How Retailers Detect and Correct Problems in Supply Chain Quality

By Fred Isenberg, vice president of New Generation Computing (NGC)

Ensuring supply chain quality is more critical and complex than ever in today's era of global sourcing. Retailers face increasing difficulty in managing the quality and safety of their goods at overseas factories, as evidenced by continuing news stories about sub-standard quality imports.

For example, last summer a leading footwear retailer recalled 700,000 pairs of children's clog shoes due to choking hazards. Another well-known retailer recalled girls' clothing sets because they posed an entrapment hazard.

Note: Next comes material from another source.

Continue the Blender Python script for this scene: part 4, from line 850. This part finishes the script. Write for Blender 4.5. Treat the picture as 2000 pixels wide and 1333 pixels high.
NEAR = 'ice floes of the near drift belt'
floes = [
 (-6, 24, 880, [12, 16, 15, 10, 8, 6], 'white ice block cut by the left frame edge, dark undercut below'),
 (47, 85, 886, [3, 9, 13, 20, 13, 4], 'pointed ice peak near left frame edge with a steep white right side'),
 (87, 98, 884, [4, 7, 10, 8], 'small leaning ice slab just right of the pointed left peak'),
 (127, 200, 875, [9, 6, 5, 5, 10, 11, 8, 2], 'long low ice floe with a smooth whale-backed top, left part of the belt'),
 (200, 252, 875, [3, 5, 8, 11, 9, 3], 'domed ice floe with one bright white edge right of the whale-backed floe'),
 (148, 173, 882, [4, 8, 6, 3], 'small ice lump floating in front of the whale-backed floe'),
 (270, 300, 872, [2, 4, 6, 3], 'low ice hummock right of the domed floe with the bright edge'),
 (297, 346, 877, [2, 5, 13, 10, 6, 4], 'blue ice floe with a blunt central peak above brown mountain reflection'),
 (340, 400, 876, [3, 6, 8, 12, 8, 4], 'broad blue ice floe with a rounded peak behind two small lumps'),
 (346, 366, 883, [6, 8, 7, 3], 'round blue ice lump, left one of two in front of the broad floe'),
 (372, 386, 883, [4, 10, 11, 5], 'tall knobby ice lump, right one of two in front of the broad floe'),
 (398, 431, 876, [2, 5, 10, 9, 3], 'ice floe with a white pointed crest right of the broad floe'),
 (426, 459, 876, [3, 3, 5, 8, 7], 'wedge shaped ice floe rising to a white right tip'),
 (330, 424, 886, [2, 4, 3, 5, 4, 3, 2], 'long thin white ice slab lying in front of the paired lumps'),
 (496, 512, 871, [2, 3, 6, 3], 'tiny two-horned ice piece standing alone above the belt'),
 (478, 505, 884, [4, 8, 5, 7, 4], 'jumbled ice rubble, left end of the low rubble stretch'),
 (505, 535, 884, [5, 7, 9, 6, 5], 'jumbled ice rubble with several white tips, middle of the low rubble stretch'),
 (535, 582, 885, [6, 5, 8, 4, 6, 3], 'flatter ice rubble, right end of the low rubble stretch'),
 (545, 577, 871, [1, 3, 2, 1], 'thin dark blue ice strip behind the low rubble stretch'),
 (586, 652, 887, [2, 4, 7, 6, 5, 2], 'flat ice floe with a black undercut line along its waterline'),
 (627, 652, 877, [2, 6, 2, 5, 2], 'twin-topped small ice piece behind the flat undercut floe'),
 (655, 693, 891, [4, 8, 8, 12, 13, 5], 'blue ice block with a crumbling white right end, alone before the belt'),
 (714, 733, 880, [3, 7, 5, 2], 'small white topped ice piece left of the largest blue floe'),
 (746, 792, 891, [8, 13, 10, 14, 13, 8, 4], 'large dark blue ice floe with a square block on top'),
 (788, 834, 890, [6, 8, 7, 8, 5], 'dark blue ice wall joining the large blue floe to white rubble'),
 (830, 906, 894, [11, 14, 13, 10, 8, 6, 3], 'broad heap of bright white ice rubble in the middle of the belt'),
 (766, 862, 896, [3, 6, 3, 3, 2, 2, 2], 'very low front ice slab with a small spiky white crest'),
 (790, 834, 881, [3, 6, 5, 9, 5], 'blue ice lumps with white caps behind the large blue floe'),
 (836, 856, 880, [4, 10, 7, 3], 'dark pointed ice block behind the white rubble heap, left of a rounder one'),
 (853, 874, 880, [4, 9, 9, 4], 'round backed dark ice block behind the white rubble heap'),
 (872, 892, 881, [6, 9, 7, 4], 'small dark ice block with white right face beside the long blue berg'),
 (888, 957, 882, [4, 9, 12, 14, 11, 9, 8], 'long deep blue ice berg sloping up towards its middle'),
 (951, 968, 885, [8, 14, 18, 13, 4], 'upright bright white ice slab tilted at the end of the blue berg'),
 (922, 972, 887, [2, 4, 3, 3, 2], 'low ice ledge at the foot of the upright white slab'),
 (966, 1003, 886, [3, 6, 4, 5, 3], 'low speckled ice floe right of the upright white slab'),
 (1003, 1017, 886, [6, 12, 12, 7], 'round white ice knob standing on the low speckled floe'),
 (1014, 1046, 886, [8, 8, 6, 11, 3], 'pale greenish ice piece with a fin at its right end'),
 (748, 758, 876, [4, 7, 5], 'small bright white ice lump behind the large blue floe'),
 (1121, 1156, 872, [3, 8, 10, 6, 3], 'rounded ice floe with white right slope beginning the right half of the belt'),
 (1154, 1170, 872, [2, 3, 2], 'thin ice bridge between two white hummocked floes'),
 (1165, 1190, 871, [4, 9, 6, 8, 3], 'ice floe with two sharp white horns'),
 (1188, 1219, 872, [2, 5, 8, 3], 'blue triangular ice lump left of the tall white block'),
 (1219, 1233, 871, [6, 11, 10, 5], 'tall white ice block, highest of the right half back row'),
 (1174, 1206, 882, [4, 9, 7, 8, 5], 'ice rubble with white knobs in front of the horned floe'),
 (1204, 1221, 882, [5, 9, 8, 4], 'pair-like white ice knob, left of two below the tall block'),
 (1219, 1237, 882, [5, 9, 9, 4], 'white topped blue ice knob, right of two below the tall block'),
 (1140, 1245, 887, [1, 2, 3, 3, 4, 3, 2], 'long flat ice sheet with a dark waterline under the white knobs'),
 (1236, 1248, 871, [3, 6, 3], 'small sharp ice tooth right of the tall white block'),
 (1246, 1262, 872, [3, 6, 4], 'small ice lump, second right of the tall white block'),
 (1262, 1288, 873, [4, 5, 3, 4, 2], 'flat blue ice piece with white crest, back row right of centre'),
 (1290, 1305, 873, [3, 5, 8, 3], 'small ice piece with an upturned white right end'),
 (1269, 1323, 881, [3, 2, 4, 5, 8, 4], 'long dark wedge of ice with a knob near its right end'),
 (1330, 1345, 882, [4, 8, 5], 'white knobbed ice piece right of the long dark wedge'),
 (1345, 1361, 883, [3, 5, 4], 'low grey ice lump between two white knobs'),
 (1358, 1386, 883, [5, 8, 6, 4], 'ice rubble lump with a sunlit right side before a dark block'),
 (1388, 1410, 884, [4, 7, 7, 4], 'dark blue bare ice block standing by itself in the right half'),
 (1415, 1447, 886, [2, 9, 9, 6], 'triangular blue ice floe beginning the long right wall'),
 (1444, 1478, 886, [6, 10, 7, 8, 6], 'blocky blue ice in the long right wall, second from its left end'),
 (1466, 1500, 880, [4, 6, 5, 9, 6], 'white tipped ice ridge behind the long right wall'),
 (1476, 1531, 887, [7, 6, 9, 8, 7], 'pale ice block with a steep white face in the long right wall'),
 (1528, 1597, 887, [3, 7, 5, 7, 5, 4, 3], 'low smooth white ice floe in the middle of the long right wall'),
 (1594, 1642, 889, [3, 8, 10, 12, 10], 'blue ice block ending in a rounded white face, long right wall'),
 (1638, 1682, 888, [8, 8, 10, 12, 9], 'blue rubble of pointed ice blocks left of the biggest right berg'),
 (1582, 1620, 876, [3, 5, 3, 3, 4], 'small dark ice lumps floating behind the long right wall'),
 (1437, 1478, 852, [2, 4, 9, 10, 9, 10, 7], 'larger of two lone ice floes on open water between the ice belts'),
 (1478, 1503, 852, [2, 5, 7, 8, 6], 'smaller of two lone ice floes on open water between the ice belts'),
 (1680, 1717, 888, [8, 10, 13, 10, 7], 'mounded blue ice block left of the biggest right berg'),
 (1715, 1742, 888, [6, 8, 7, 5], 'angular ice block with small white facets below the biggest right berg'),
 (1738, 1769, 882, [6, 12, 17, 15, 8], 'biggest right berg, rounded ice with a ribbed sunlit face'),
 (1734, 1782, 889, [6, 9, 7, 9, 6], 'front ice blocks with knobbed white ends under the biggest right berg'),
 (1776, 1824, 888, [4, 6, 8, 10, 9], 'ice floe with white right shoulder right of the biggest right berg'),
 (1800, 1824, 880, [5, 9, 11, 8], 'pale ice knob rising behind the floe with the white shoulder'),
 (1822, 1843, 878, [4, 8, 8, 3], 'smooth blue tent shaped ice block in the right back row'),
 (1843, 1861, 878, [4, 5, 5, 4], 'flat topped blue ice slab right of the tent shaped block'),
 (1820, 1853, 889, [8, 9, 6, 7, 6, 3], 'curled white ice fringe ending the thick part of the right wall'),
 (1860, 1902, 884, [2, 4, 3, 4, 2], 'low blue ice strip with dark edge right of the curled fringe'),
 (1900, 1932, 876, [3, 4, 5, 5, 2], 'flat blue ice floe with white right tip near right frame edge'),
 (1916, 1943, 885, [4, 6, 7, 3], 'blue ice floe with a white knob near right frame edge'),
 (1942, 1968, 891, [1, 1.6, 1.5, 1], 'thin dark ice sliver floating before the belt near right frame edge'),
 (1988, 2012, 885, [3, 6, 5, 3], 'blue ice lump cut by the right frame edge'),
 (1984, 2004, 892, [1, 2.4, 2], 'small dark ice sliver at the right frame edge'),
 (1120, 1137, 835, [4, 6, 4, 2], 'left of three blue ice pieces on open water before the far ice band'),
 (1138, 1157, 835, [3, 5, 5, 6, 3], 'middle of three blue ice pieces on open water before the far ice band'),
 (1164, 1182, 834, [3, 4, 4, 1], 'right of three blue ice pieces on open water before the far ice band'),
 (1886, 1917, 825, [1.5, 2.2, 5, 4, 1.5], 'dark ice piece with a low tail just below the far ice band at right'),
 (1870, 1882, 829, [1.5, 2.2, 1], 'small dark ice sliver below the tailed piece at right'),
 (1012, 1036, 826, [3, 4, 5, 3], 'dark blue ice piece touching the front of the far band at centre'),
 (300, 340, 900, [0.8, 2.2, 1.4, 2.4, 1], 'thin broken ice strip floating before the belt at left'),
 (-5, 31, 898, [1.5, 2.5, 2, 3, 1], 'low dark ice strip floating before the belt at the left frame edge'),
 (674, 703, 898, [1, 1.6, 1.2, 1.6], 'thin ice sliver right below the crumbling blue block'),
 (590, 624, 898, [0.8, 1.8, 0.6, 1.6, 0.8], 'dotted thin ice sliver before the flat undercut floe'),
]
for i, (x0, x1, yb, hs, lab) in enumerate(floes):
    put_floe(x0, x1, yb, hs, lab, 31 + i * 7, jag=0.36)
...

Speed to market without the right quality standards can have devastating results. For retailers, this means empty shelves and lost profits when merchandise is rejected. Substandard products can also permanently damage a company's reputation and brand, leading to consumer defections.

In the past, retailers had enough time in their supply chain schedules to detect and correct quality problems at the Distribution Center. However, this is no longer possible due to shorter selling seasons and compressed product lifecycles. As a result, quality management must be pushed as far back in the supply chain as possible and onto the factory floor. Quality control needs to be an integral part of a retailer's global sourcing operations, starting with the IT solution.

Global sourcing software, which is increasingly used by retailers and vendors to manage production at remote factories has traditionally focused on improving speed to market and visibility. However, today's best-in-class global sourcing solutions should help companies proactively measure and manage quality as well.

These new systems are Web-based, allowing brands, retailers, factories and agents access to real-time information. The software can be utilized for quality audits at factories around the world, following user-defined sampling rules, inspection points and defect codes. The system automatically generates alerts in the event of a failure, allowing manufacturing defects such as poor fabric quality, wrong specs, dirty garments and packing errors, to quickly be resolved, for significant savings in time and money.

The systems can incorporate a vendor's quality level into the vendor score card index, an important mechanism for determining which suppliers to select. By analyzing quality performance and examining trends, companies can decide how to best allocate inspectors around the world, choosing to concentrate on the facilities that require the most attention.

The best quality control applications should be:

- Web-based. The ability to capture and view quality data online is essential for brands, retailers, factories and agents. With access to real-time information, problems that might have gone undetected for days or even weeks can quickly be corrected at the factory level.

- Designed to ensure accountability. When factories understand that you are monitoring and managing quality, their performance improves. Information on a factory's reliability, overall performance, and ability to meet timelines and specs can be accessed throughout the supply chain, making factories much more accountable.
- Flexible. Quality systems should support a wide variety of quality audits, with user-defined AQL (Acceptable Quality Level) tables and inspection points, and a full range of reporting and statistical analysis capabilities.
- Easy to implement and use. When tightly coupled with global sourcing software, quality management solutions can become as ubiquitous as the sourcing solutions that retailers and brands and retailers rely upon. Quality systems should be easy to use, enabling widespread adoption at the factory level and throughout the supply chain.

In order to be effective, quality management systems must be implemented as part of an overall strategy that includes ongoing training and education and mandatory participation. Make it clear that using the system is not optional, but a requirement for doing business with your company.